Reproduce each line of the material exactly, minus any picture.

— begin —

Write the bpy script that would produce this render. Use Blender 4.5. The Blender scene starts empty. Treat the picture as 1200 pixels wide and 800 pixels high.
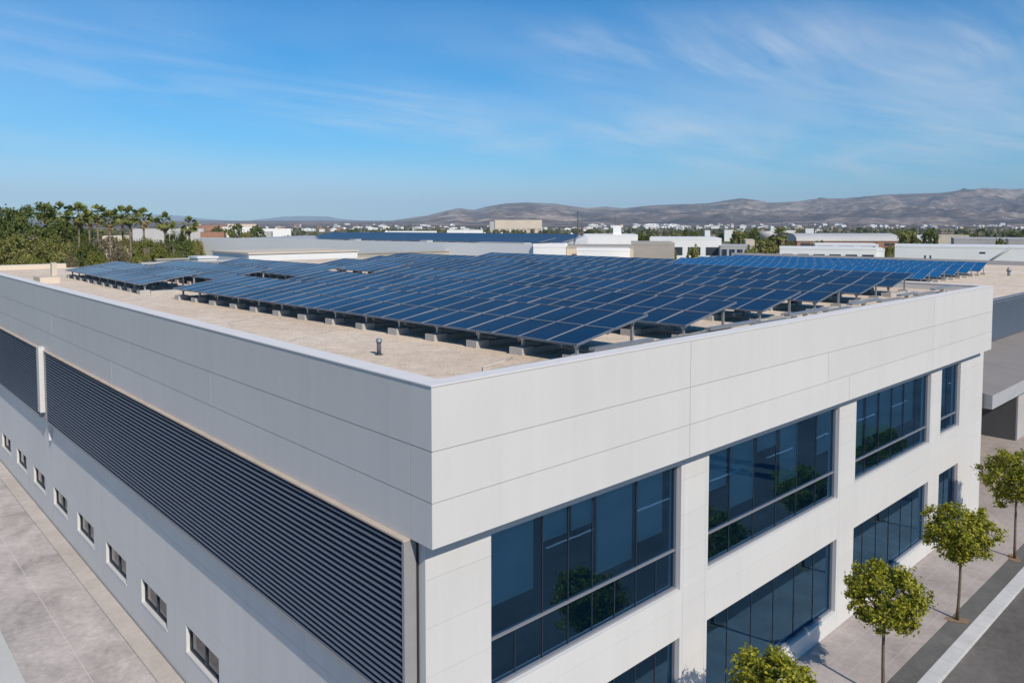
import bpy, math, random
from mathutils import Vector, Matrix, noise
R = math.radians
random.seed(7)
sc = bpy.context.scene
COL = sc.collection
ZG = 13.22                                   # eye height above the pavement

# ------------------------------------------------------------------ helpers
def link(o, parent=None):
    COL.objects.link(o)
    if parent: o.parent = parent
    return o
def tag(o, label=None, cat=None, group=None, kind=None):
    if label: o['label'] = label
    if cat: o['category'] = cat
    if group: o['group'] = group
    if kind: o['kind'] = kind
    return o
def empty(name, loc=(0, 0, 0), rz=0.0):
    o = bpy.data.objects.new(name, None); COL.objects.link(o)
    o.location = loc; o.rotation_euler = (0, 0, rz); o.empty_display_size = .2
    return o
def inst(name, mesh, parent=None, loc=(0, 0, 0), rot=(0, 0, 0), scale=(1, 1, 1)):
    o = bpy.data.objects.new(name, mesh); link(o, parent)
    o.location = loc; o.rotation_euler = rot; o.scale = scale
    return o

class MB:
    """collects faces, then links them as one mesh object"""
    def __init__(s): s.v = []; s.f = []; s.m = []; s.sm = []
    def quad(s, pts, mi=0, smooth=False):
        b = len(s.v); s.v += [tuple(p) for p in pts]; s.f.append(tuple(range(b, b + len(pts)))); s.m.append(mi); s.sm.append(smooth)
    def box(s, lo, hi, mi=0, M=None):
        x0, y0, z0 = lo; x1, y1, z1 = hi
        c = [(x0,y0,z0),(x1,y0,z0),(x1,y1,z0),(x0,y1,z0),(x0,y0,z1),(x1,y0,z1),(x1,y1,z1),(x0,y1,z1)]
        if M is not None: c = [tuple(M @ Vector(p)) for p in c]
        b = len(s.v); s.v += c
        for q in ((0,3,2,1),(4,5,6,7),(0,1,5,4),(1,2,6,5),(2,3,7,6),(3,0,4,7)):
            s.f.append(tuple(b + i for i in q)); s.m.append(mi); s.sm.append(False)
    def tube(s, pts, rad, n=8, mi=0, caps=True):
        pts = [Vector(p) for p in pts]; rad = rad if isinstance(rad, (list, tuple)) else [rad] * len(pts)
        b = len(s.v); up = Vector((0.13, 0.21, 1)).normalized()
        for i, p in enumerate(pts):
            d = (pts[min(i + 1, len(pts) - 1)] - pts[max(i - 1, 0)]).normalized()
            a = d.cross(up)
            if a.length < .05: a = d.cross(Vector((1, 0, 0)))
            a.normalize(); c = d.cross(a)
            for k in range(n):
                t = 2 * math.pi * k / n
                s.v.append(tuple(p + (a * math.cos(t) + c * math.sin(t)) * rad[i]))
        for i in range(len(pts) - 1):
            for k in range(n):
                s.f.append((b + i*n + k, b + i*n + (k+1) % n, b + (i+1)*n + (k+1) % n, b + (i+1)*n + k)); s.m.append(mi); s.sm.append(True)
        if caps:
            s.f.append(tuple(b + k for k in range(n))[::-1]); s.m.append(mi); s.sm.append(False)
            e = b + (len(pts) - 1) * n
            s.f.append(tuple(e + k for k in range(n))); s.m.append(mi); s.sm.append(False)
    def mesh(s, name, mats, origin=(0, 0, 0)):
        me = bpy.data.meshes.new(name)
        ox, oy, oz = origin
        me.from_pydata([(x - ox, y - oy, z - oz) for x, y, z in s.v], [], s.f)
        for m in (mats if isinstance(mats, (list, tuple)) else [mats]): me.materials.append(m)
        me.polygons.foreach_set('material_index', s.m)
        me.polygons.foreach_set('use_smooth', s.sm)
        me.update()
        return me
    def build(s, name, mats, parent=None, origin=(0, 0, 0)):
        return link(bpy.data.objects.new(name, s.mesh(name, mats, origin)), parent)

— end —

Answer to this exercise ::
Write the bpy script that would produce this render. Use Blender 4.5. The Blender scene starts empty. Treat the picture as 1200 pixels wide and 800 pixels high.
import bpy, math, random
from mathutils import Vector, Matrix, noise
R = math.radians
random.seed(7)
sc = bpy.context.scene
COL = sc.collection
ZG = 13.22                                   # eye height above the pavement

# ------------------------------------------------------------------ helpers
def link(o, parent=None):
    COL.objects.link(o)
    if parent: o.parent = parent
    return o
def tag(o, label=None, cat=None, group=None, kind=None):
    if label: o['label'] = label
    if cat: o['category'] = cat
    if group: o['group'] = group
    if kind: o['kind'] = kind
    return o
def empty(name, loc=(0, 0, 0), rz=0.0):
    o = bpy.data.objects.new(name, None); COL.objects.link(o)
    o.location = loc; o.rotation_euler = (0, 0, rz); o.empty_display_size = .2
    return o
def inst(name, mesh, parent=None, loc=(0, 0, 0), rot=(0, 0, 0), scale=(1, 1, 1)):
    o = bpy.data.objects.new(name, mesh); link(o, parent)
    o.location = loc; o.rotation_euler = rot; o.scale = scale
    return o

class MB:
    """collects faces, then links them as one mesh object"""
    def __init__(s): s.v = []; s.f = []; s.m = []; s.sm = []
    def quad(s, pts, mi=0, smooth=False):
        b = len(s.v); s.v += [tuple(p) for p in pts]; s.f.append(tuple(range(b, b + len(pts)))); s.m.append(mi); s.sm.append(smooth)
    def box(s, lo, hi, mi=0, M=None):
        x0, y0, z0 = lo; x1, y1, z1 = hi
        c = [(x0,y0,z0),(x1,y0,z0),(x1,y1,z0),(x0,y1,z0),(x0,y0,z1),(x1,y0,z1),(x1,y1,z1),(x0,y1,z1)]
        if M is not None: c = [tuple(M @ Vector(p)) for p in c]
        b = len(s.v); s.v += c
        for q in ((0,3,2,1),(4,5,6,7),(0,1,5,4),(1,2,6,5),(2,3,7,6),(3,0,4,7)):
            s.f.append(tuple(b + i for i in q)); s.m.append(mi); s.sm.append(False)
    def tube(s, pts, rad, n=8, mi=0, caps=True):
        pts = [Vector(p) for p in pts]; rad = rad if isinstance(rad, (list, tuple)) else [rad] * len(pts)
        b = len(s.v); up = Vector((0.13, 0.21, 1)).normalized()
        for i, p in enumerate(pts):
            d = (pts[min(i + 1, len(pts) - 1)] - pts[max(i - 1, 0)]).normalized()
            a = d.cross(up)
            if a.length < .05: a = d.cross(Vector((1, 0, 0)))
            a.normalize(); c = d.cross(a)
            for k in range(n):
                t = 2 * math.pi * k / n
                s.v.append(tuple(p + (a * math.cos(t) + c * math.sin(t)) * rad[i]))
        for i in range(len(pts) - 1):
            for k in range(n):
                s.f.append((b + i*n + k, b + i*n + (k+1) % n, b + (i+1)*n + (k+1) % n, b + (i+1)*n + k)); s.m.append(mi); s.sm.append(True)
        if caps:
            s.f.append(tuple(b + k for k in range(n))[::-1]); s.m.append(mi); s.sm.append(False)
            e = b + (len(pts) - 1) * n
            s.f.append(tuple(e + k for k in range(n))); s.m.append(mi); s.sm.append(False)
    def mesh(s, name, mats, origin=(0, 0, 0)):
        me = bpy.data.meshes.new(name)
        ox, oy, oz = origin
        me.from_pydata([(x - ox, y - oy, z - oz) for x, y, z in s.v], [], s.f)
        for m in (mats if isinstance(mats, (list, tuple)) else [mats]): me.materials.append(m)
        me.polygons.foreach_set('material_index', s.m)
        me.polygons.foreach_set('use_smooth', s.sm)
        me.update()
        return me
    def build(s, name, mats, parent=None, origin=(0, 0, 0)):
        return link(bpy.data.objects.new(name, s.mesh(name, mats, origin)), parent)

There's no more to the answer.